Um die Resonanz im Team muss täglich gerungen werden

Dabei reiche es nicht aus, das „Miteinander-Füreinander“ nur einmal herzustellen, vielmehr müsse kontinuierlich gearbeitet werden. Andreas Kuffner kennt aus eigener Erfahrung die Neigung, an Lösungen, die einmal zum Erfolg führten, immer weiter festzuhalten – obwohl sich die Umstände im Team mittlerweile geändert haben. Er hadert noch heute selbstkritisch damit, dass bei Olympia 2016 – als der Deutschland-Achter Silber holte – aus seiner Sicht mehr drinnen war. Die Physis war top und auch der Wille zum Sieg war bei jedem im Team vorhanden, aber das „Miteinander-Füreinander“ sei ein anderes gewesen.

Sein Credo: Um herausragende Leistungen im Team zu erreichen und nachzuhalten, ist es notwendig, sich – ausgehend von einer offenen und vertrauensvollen Kommunikation - immer wieder miteinander neu einzuschwingen.

In anderen Worten: Die Resonanzfähigkeitdes Teams ist entscheidend, um sie muss täglich neu gerungen werden. Dies ist nicht nur die Voraussetzung für außergewöhnliche Leistungen im Spitzensport, sondern auch in Wirtschaft und Gesellschaft.
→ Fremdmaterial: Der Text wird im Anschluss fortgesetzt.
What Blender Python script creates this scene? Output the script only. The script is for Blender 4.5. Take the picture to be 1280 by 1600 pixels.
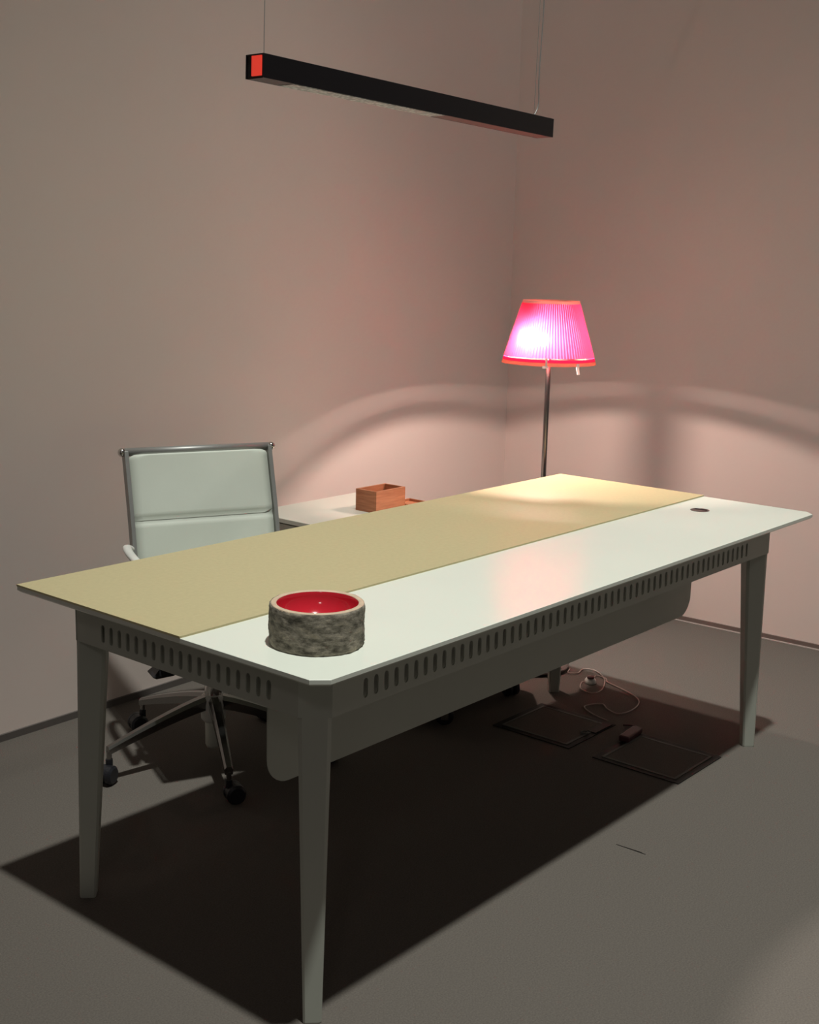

Offenheit, eine klare innere Haltung und die Identifikation mit den gemeinsamen Zielen bei den beteiligten Akteuren (Selbstresonanz) ist auch hier notwendig, aber noch nicht hinreichend. Darüber hinaus ist es notwendig, eine empathische Beziehung miteinander aufzubauen (Team-Resonanz), um so schlussendlich tragfähige Lösungen füreinander (System-Resonanz) zu entwickeln.